I sold our investment property this summer just as rates started to climb a bit to a mostly cash buyer. Still looking for that next investment property but know that prices should be on the decline for a little while. The question is, how bad will it be?

This happened back in 2008 so we have seen this play before. Back then it was a result of lose lending standards and packaged derivatives markets going wild.
 
So, when Fidelity shows gains and losses for bonds in their performance analysis tab, does it just use the current bond value or is the estimated annual income (eai) included in the calculation?
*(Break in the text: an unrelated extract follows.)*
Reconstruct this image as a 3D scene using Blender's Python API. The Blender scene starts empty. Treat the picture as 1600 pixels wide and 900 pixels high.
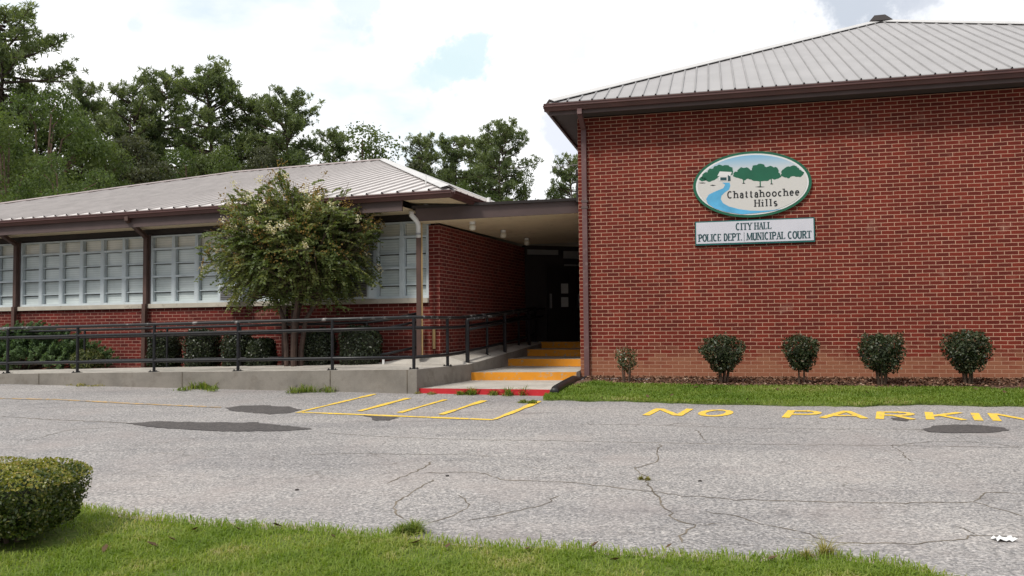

As a percentage, it could be a big difference.
I think I remember reading and alert message, when I bought a bond on Fidelity recently, that they do use the current bond value.
 
-3.25% YTD through 11/30/22. 45% Equities/30% fixed Income/25% Hedge Funds and Private Investments. Equities and Fixed income fell in line with the market and Hedge Funds were flat. Private Equity/Private Debt were up significantly and offset the losses in the rest of the portfolio.
 
Dec 31st Overall: -13.57% YTD with 55% stock, 38% bonds (and CDs), 7% cash.

Bonds: -7%
US Stocks: -17.09%
REITs: -26.49%
Foreign Stock: -14.62%


The total is 65.2%. There's still 34.8% missing. :)
 
55% + 38% + 7% = 100%

I didn’t realize REIT’s got so hammered this year.
 
55% + 38% + 7% = 100%

I didn’t realize REIT’s got so hammered this year.


Ah, thanks. I had reading deficiency, misread the post and took the negative returns for AA.